● Instructions for the task: Exactly repeat the full listing that follows.

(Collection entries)
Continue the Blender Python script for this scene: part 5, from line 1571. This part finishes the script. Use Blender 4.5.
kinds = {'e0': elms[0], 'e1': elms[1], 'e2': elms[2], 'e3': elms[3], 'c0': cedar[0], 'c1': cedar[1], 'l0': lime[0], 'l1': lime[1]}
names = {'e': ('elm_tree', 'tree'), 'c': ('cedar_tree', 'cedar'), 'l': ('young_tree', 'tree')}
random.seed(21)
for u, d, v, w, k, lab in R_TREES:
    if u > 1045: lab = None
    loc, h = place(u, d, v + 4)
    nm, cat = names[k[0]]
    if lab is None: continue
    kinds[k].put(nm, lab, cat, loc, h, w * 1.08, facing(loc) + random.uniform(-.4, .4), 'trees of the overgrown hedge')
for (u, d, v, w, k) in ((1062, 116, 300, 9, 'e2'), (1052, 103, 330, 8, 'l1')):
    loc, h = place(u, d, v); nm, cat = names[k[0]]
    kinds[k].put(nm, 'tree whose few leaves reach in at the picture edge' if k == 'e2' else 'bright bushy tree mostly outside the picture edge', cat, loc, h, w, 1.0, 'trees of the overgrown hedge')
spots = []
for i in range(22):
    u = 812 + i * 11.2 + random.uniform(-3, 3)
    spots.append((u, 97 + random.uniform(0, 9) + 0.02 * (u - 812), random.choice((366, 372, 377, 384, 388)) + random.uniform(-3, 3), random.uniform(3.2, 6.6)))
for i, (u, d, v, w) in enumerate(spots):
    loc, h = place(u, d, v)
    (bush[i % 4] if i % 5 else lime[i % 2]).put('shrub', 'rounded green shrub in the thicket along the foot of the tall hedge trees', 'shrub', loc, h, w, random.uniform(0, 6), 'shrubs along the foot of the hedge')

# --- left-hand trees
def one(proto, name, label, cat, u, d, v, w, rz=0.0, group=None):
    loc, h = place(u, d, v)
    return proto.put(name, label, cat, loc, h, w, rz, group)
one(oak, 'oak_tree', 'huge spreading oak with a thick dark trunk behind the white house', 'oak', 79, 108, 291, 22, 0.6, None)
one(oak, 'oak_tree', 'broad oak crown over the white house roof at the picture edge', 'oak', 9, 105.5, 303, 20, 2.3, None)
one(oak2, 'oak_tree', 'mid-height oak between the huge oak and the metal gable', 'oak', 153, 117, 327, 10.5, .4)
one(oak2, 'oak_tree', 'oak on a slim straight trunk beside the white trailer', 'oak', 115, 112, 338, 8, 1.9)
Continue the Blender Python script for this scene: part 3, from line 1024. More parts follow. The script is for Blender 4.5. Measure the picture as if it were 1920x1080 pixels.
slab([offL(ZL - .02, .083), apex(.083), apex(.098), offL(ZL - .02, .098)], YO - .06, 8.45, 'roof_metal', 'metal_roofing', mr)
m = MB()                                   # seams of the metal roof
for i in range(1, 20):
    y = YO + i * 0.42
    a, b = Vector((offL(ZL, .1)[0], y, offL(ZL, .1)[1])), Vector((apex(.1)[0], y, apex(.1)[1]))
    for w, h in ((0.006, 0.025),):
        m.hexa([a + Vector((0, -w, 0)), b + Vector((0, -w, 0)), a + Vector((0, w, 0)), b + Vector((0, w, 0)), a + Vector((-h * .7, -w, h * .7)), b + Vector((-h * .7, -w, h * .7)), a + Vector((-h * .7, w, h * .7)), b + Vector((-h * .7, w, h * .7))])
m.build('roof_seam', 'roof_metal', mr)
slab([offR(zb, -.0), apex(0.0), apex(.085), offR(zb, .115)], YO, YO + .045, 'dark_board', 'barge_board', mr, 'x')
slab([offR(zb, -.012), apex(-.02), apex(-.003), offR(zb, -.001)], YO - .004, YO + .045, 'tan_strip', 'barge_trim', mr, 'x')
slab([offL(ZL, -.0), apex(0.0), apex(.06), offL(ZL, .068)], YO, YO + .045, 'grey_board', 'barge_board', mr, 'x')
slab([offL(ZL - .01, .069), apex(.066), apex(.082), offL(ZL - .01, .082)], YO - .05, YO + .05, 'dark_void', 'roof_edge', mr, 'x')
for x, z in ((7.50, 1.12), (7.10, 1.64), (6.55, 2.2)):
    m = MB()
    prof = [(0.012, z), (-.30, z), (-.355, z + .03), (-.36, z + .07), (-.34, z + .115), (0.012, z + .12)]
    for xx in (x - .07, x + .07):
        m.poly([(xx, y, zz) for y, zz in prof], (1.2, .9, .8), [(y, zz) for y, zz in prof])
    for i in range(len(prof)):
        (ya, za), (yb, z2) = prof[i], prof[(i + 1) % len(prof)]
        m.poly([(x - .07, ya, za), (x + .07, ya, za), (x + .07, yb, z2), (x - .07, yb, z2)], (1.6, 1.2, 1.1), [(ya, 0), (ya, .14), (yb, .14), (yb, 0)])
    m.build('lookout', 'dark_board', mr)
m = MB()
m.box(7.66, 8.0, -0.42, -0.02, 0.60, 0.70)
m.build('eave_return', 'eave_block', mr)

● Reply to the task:
Continue the Blender Python script for this scene: part 5, from line 1571. This part finishes the script. Use Blender 4.5.
kinds = {'e0': elms[0], 'e1': elms[1], 'e2': elms[2], 'e3': elms[3], 'c0': cedar[0], 'c1': cedar[1], 'l0': lime[0], 'l1': lime[1]}
names = {'e': ('elm_tree', 'tree'), 'c': ('cedar_tree', 'cedar'), 'l': ('young_tree', 'tree')}
random.seed(21)
for u, d, v, w, k, lab in R_TREES:
    if u > 1045: lab = None
    loc, h = place(u, d, v + 4)
    nm, cat = names[k[0]]
    if lab is None: continue
    kinds[k].put(nm, lab, cat, loc, h, w * 1.08, facing(loc) + random.uniform(-.4, .4), 'trees of the overgrown hedge')
for (u, d, v, w, k) in ((1062, 116, 300, 9, 'e2'), (1052, 103, 330, 8, 'l1')):
    loc, h = place(u, d, v); nm, cat = names[k[0]]
    kinds[k].put(nm, 'tree whose few leaves reach in at the picture edge' if k == 'e2' else 'bright bushy tree mostly outside the picture edge', cat, loc, h, w, 1.0, 'trees of the overgrown hedge')
spots = []
for i in range(22):
    u = 812 + i * 11.2 + random.uniform(-3, 3)
    spots.append((u, 97 + random.uniform(0, 9) + 0.02 * (u - 812), random.choice((366, 372, 377, 384, 388)) + random.uniform(-3, 3), random.uniform(3.2, 6.6)))
for i, (u, d, v, w) in enumerate(spots):
    loc, h = place(u, d, v)
    (bush[i % 4] if i % 5 else lime[i % 2]).put('shrub', 'rounded green shrub in the thicket along the foot of the tall hedge trees', 'shrub', loc, h, w, random.uniform(0, 6), 'shrubs along the foot of the hedge')

# --- left-hand trees
def one(proto, name, label, cat, u, d, v, w, rz=0.0, group=None):
    loc, h = place(u, d, v)
    return proto.put(name, label, cat, loc, h, w, rz, group)
one(oak, 'oak_tree', 'huge spreading oak with a thick dark trunk behind the white house', 'oak', 79, 108, 291, 22, 0.6, None)
one(oak, 'oak_tree', 'broad oak crown over the white house roof at the picture edge', 'oak', 9, 105.5, 303, 20, 2.3, None)
one(oak2, 'oak_tree', 'mid-height oak between the huge oak and the metal gable', 'oak', 153, 117, 327, 10.5, .4)
one(oak2, 'oak_tree', 'oak on a slim straight trunk beside the white trailer', 'oak', 115, 112, 338, 8, 1.9)
Continue the Blender Python script for this scene: part 3, from line 1024. More parts follow. The script is for Blender 4.5. Measure the picture as if it were 1920x1080 pixels.
slab([offL(ZL - .02, .083), apex(.083), apex(.098), offL(ZL - .02, .098)], YO - .06, 8.45, 'roof_metal', 'metal_roofing', mr)
m = MB()                                   # seams of the metal roof
for i in range(1, 20):
    y = YO + i * 0.42
    a, b = Vector((offL(ZL, .1)[0], y, offL(ZL, .1)[1])), Vector((apex(.1)[0], y, apex(.1)[1]))
    for w, h in ((0.006, 0.025),):
        m.hexa([a + Vector((0, -w, 0)), b + Vector((0, -w, 0)), a + Vector((0, w, 0)), b + Vector((0, w, 0)), a + Vector((-h * .7, -w, h * .7)), b + Vector((-h * .7, -w, h * .7)), a + Vector((-h * .7, w, h * .7)), b + Vector((-h * .7, w, h * .7))])
m.build('roof_seam', 'roof_metal', mr)
slab([offR(zb, -.0), apex(0.0), apex(.085), offR(zb, .115)], YO, YO + .045, 'dark_board', 'barge_board', mr, 'x')
slab([offR(zb, -.012), apex(-.02), apex(-.003), offR(zb, -.001)], YO - .004, YO + .045, 'tan_strip', 'barge_trim', mr, 'x')
slab([offL(ZL, -.0), apex(0.0), apex(.06), offL(ZL, .068)], YO, YO + .045, 'grey_board', 'barge_board', mr, 'x')
slab([offL(ZL - .01, .069), apex(.066), apex(.082), offL(ZL - .01, .082)], YO - .05, YO + .05, 'dark_void', 'roof_edge', mr, 'x')
for x, z in ((7.50, 1.12), (7.10, 1.64), (6.55, 2.2)):
    m = MB()
    prof = [(0.012, z), (-.30, z), (-.355, z + .03), (-.36, z + .07), (-.34, z + .115), (0.012, z + .12)]
    for xx in (x - .07, x + .07):
        m.poly([(xx, y, zz) for y, zz in prof], (1.2, .9, .8), [(y, zz) for y, zz in prof])
    for i in range(len(prof)):
        (ya, za), (yb, z2) = prof[i], prof[(i + 1) % len(prof)]
        m.poly([(x - .07, ya, za), (x + .07, ya, za), (x + .07, yb, z2), (x - .07, yb, z2)], (1.6, 1.2, 1.1), [(ya, 0), (ya, .14), (yb, .14), (yb, 0)])
    m.build('lookout', 'dark_board', mr)
m = MB()
m.box(7.66, 8.0, -0.42, -0.02, 0.60, 0.70)
m.build('eave_return', 'eave_block', mr)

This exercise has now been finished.